I think that a more sensible option is:
1- use a deflector, miter corners or whatever to make the flow turn the T without a big presssure drop
2- use cross section areas based on design flow for branch outlets, to get a reasonable speed/pressure drop/noise.
3- then use a damper restriction in the upper brach (A), to balance the pressure drop to the design flow.

I am not an HVAC expert, but our system supplier is supposed to be, so I would like to have some basic ideas clear before discussing with them.

Thanks.

RE: Ventilation balance with different pressure drop and flow requirements

Again, what does it mean "calculation for each branch"? I really grow tired of repeating myself in these threads, not getting response.
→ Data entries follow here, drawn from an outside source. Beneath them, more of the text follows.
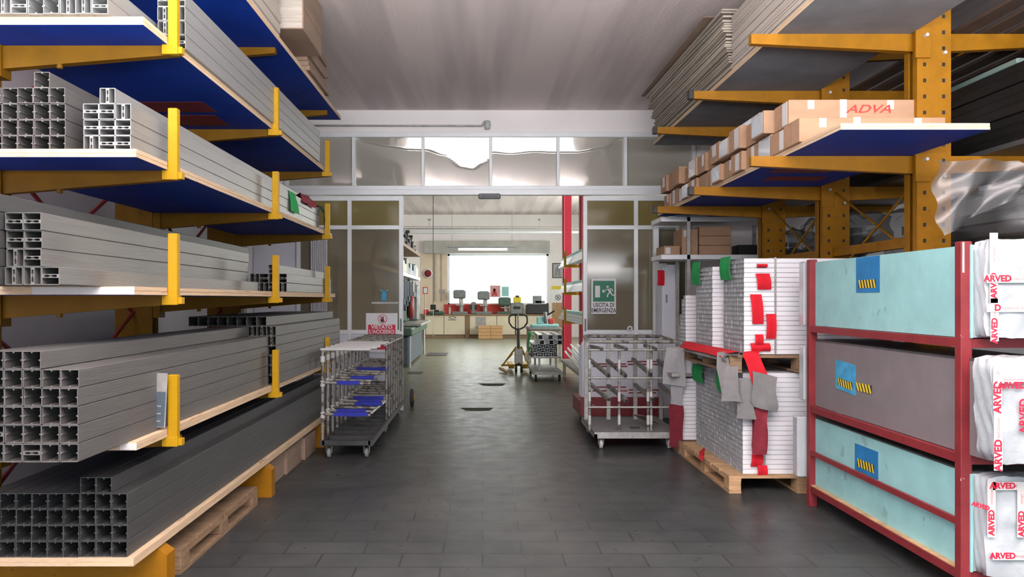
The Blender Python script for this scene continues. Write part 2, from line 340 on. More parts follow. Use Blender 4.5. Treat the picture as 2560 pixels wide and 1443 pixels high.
# sliding rail and header
b = MB(); b.cbox(-2.9, 3.1, YD-.16, YD+.02, 3.095, 3.165); b.box(-2.9, 3.1, YD-.18, YD-.15, 3.085, 3.10)
for x in (-.25, .42, -1.9, 1.9): b.box(x, x+.03, YD-.165, YD-.155, 3.11, 3.16)
st('trim_2', b, 'alu_frame')
b = MB(); b.cbox(-.06, .26, YD-.22, YD-.16, 3.02, 3.10, .02); b.tube((-.02, YD-.225, 3.06), (.22, YD-.225, 3.06), .012)
b.build('door_sensor', 'grey', label='small grey motion sensor bar centred above the sliding doorway opening', cat='sensor')
def leaf(name, x0, x1, mull, label_pane):
    b = MB(); y0, y1 = YD-.13, YD-.08
    for x in (x0, x1): b.cbox(x-.03, x+.03, y0, y1, .01, 3.075)
    b.cbox(mull-.03, mull+.03, y0, y1, .01, 3.075)
    b.cbox(x0, x1, y0+.001, y1-.001, 3.005, 3.075); b.cbox(x0, x1, y0+.001, y1-.001, 2.595, 2.655); b.cbox(x0, x1, y0+.001, y1-.001, .01, .12); b.cbox(x0, x1, y0+.001, y1-.001, 1.10, 1.16)
    o = st(name, b, 'alu_frame')
    for a, c in ((x0, mull), (mull, x1)):
        a, c = min(a, c), max(a, c)
        MB().box(a+.028, c-.028, y0+.02, y0+.026, 2.65, 3.01).build('pane', 'pane_olive', o)
        MB().box(a+.028, c-.028, y0+.02, y0+.026, 1.155, 2.60).build('pane', 'pane_door', o)
        MB().box(a+.028, c-.028, y0+.018, y0+.03, .115, 1.105).build('kick_panel', 'white_gloss', o)
    return o
dl = leaf('door_1', -2.63, -1.163, -1.90, '')
dr = leaf('door_2', 1.47, 2.93, 2.196, '')
for o, x in ((dl, -1.163), (dr, 1.47)):
    MB().cbox(x-.012, x+.012, YD-.145, YD-.13, 1.14, 1.32).build('door_handle', 'grey', o)
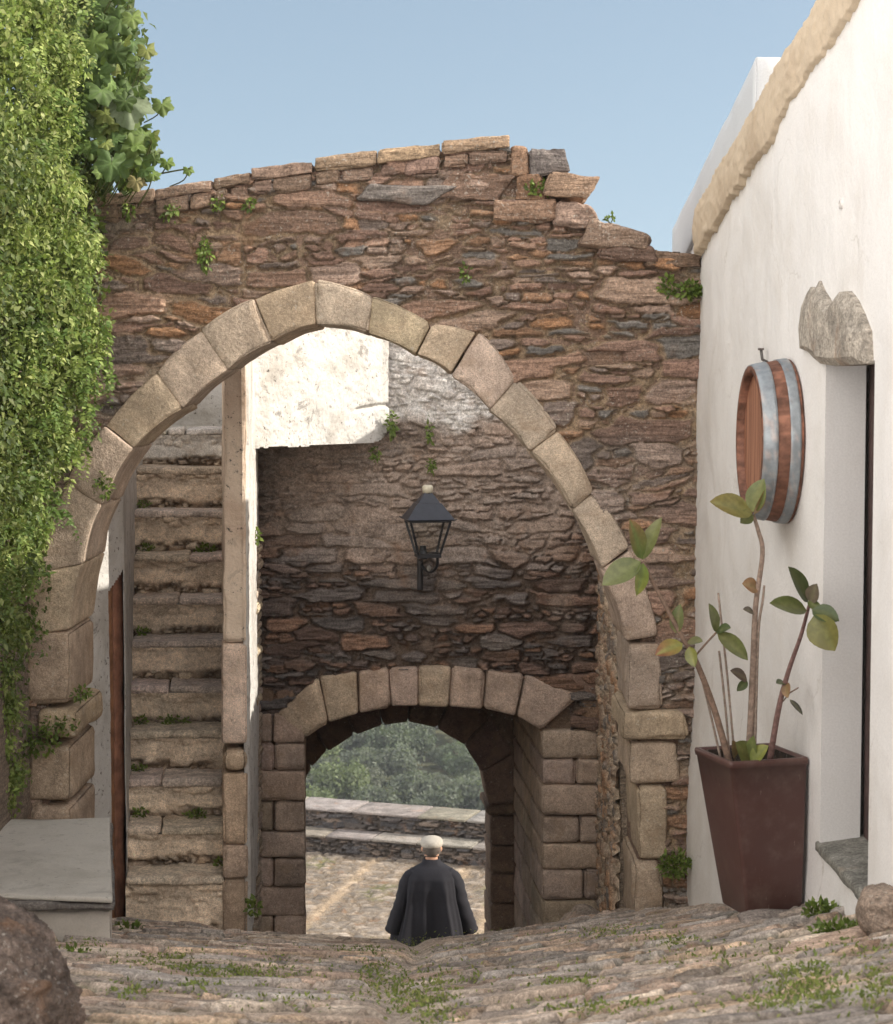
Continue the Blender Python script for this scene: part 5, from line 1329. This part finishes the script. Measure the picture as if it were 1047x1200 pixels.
for (x, y, R, cl_) in [(148, 118, .13, (.16, .20, .12)), (190, 122, .06, (.12, .17, .05)), (108, 92, .095, (.12, .15, .08)), (128, 62, .08, (.10, .14, .05)), (172, 58, .05, (.15, .17, .05)), (155, 20, .055, (.13, .18, .05)), (104, 172, .06, (.19, .17, .08)), (160, 212, .05, (.25, .22, .10)), (221, 199, .03, (.13, .19, .05)), (196, 190, .04, (.12, .18, .04)), (60, 10, .07, (.2, .16, .07)), (88, 140, .09, (.06, .10, .03))]:
    c = P(x, y, 8.85 if x < 185 else 9.2); lobed(a, c, (.15, -1, .35), (.1, 0, -1), R, cl_, int(x))
    tube(st_, smooth_path([c, c + Vector((-.03, .06, -.04)), c + Vector((-.12, .25, -.05))], 3), .003, 5, (.12, .13, .05))
tube(st_, smooth_path([P(224, 197, 9.2), P(205, 200, 9.25), P(180, 205, 9.3)]), .004, 5, (.12, .13, .05))
# dark inner foliage of the bush
cen2 = [P(rg.uniform(60, 150), rg.uniform(-40, 225), 9.3 + rg.uniform(-.1, .25)) for _ in range(90)]
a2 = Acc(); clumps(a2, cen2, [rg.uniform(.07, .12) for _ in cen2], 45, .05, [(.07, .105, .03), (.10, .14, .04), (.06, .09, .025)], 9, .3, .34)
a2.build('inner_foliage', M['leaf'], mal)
a.build('foliage', M['bigleaf'], mal); st_.build('stem', M['bark'], mal)

# ------------------------------------------------------------------ weeds on walls and paving
WEED_PAL = [(.12, .18, .035), (.16, .23, .045), (.20, .26, .06), (.10, .15, .035)]
def weed(c, wx, wz, label, n_=70, L=.03, seed=0, hang=.0, depth=.05, cat='weed', group='weeds on the walls', name='weed'):
    rg_ = np.random.default_rng(seed + 77)
    v = rg_.normal(size=(n_, 3)); v /= np.linalg.norm(v, axis=1, keepdims=True); v[:, 1] = -np.abs(v[:, 1])
    p = np.array(tuple(c)) + v * np.array((wx, depth, wz)) * (rg_.random((n_, 1)) ** .4)
    Tt = v * .6 + rg_.normal(size=(n_, 3)) * .45 + np.array((0, -.25, .5 - 1.3 * hang)); Nn = rg_.normal(size=(n_, 3)) * .5 + np.array((0, -.7, .6))
    col = np.array(WEED_PAL)[rg_.integers(0, 4, n_)] * (.7 + .6 * rg_.random(n_))[:, None]
    a = Acc(); leaves(a, p, Nn, Tt, L * (.6 + .7 * rg_.random(n_)), .3, .3, col, .1)
    for k_ in range(5): tube(a, [tuple(np.array(tuple(c)) + np.array((0, .02, -wz * .6 * (1 - hang)))), tuple(p[k_])], .0018, 4, (.11, .13, .05))
    return tag(a.build(name, M['leaf']), label, cat, group)
fw = AD - .03
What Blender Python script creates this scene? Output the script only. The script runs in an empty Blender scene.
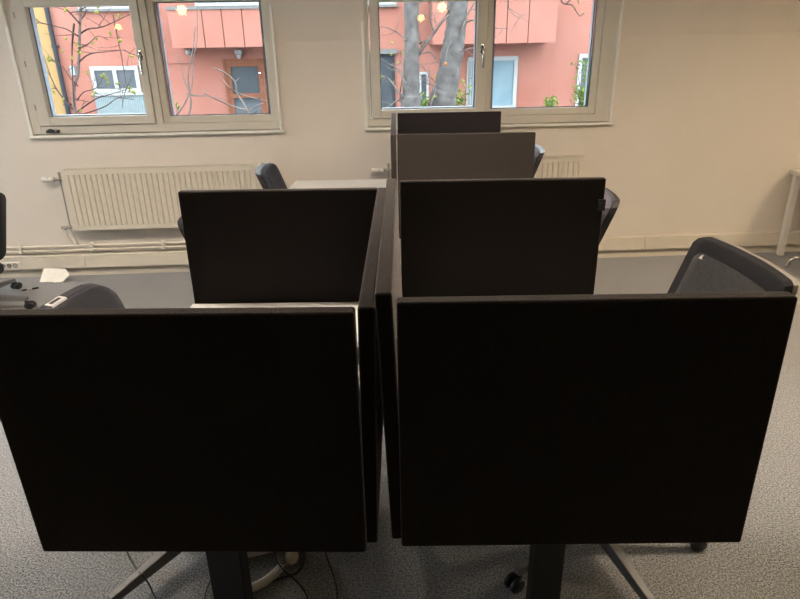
import bpy, math, random
import numpy as np
from mathutils import Vector, Matrix
PI = math.pi
scene = bpy.context.scene
col = scene.collection
random.seed(7)

# ------------------------------------------------------------------ camera
F_PX, PITCH, ROLL, YAW, CAM_Z = 622.22, .3879, .0182, .0159, 1.70
cy, sy, cp, sp, cr, sr = math.cos(YAW), math.sin(YAW), math.cos(PITCH), math.sin(PITCH), math.cos(ROLL), math.sin(ROLL)
_r = Vector((cy, sy, 0)); _d = Vector((sy*sp, -cy*sp, -cp)); FWD = Vector((-sy*cp, cy*cp, -sp))
RGT = _r*cr + _d*sr; DWN = -_r*sr + _d*cr
CAM = Vector((0, 0, CAM_Z))
cam_d = bpy.data.cameras.new('camera'); cam = bpy.data.objects.new('camera', cam_d); col.objects.link(cam)
cam_d.sensor_fit = 'HORIZONTAL'; cam_d.sensor_width = 36; cam_d.lens = F_PX*36/800
cam_d.clip_start = .05; cam_d.clip_end = 200
m3 = Matrix((RGT, -DWN, -FWD)).transposed()
cam.matrix_world = Matrix.Translation(CAM) @ m3.to_4x4()
scene.camera = cam

def ray(u, v): return FWD + RGT*((u-400)/F_PX) + DWN*((v-299.5)/F_PX)
def at_z(u, v, z): d = ray(u, v); return CAM + d*((z-CAM_Z)/d.z)
def at_y(u, v, y): d = ray(u, v); return CAM + d*(y/d.y)

# window wall frame: s along the wall, off into the room, z up
WY, PHI = 4.9496, .062
WO = Vector((0, WY, 0)); WE = Vector((math.cos(PHI), math.sin(PHI), 0)); WN = Vector((math.sin(PHI), -math.cos(PHI), 0))
WM = Matrix((( WE.x, -WN.x, 0, 0), (WE.y, -WN.y, 0, WY), (0, 0, 1, 0), (0, 0, 0, 1)))   # local (s, -off, z)
def wl(u, v, off=0):
    d = ray(u, v); t = ((WO + WN*off - CAM) @ WN)/(d @ WN); P = CAM + d*t
    return ((P-WO) @ WE, P.z)
def wp(s, off, z): return WO + WE*s + WN*off + Vector((0, 0, z))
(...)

How could your super-professional cfd specialist know what is outlet pressure of the tee without calculating all paths down to the outlets? This tee is not separate from the network, and calculating it without having calculated all interactions with the network does not make any sense.

RE: Ventilation balance with different pressure drop and flow requirements

(OP)
I will try to be more detailed. Let´s see...

We have 3d models for both ducting with all details, outlets etc. for "branch A" and "Branch B".
It has been done a CFD calculation with two defined flow inputs for each branch.
So we have two points of the (Inlet Pressure-Inlet Flow) curve for each branch.
We get the parabola equations correspondig to that.

Now we have also the 3d model for the tee (seen in picture).
With the CFD solver, you can use as boundary condition for the outlets, the Pressure-Flow curves
calculated above. So to simplify the problem and avoid the need to calculate the full model (too big model).
For the "Tee" inlet boundary condition we use a fixed objetive flow.
The solver crunch numbers, and if it converges, it will give you the flow field and the pressure field for all the "Tee" model. It should behave (as an approximation) as if the actual branch A-B are really conected.

That´s all, I hope it is clearer now.

Regards

RE: Ventilation balance with different pressure drop and flow requirements

You could just use a tee with 45 degree sides on both inner corner (like back to back shoe taps with the inlet opening of each sized for matching intake velocity at eaxh btranch with their corresponding CFM. No need to spend time doing CFD calcs.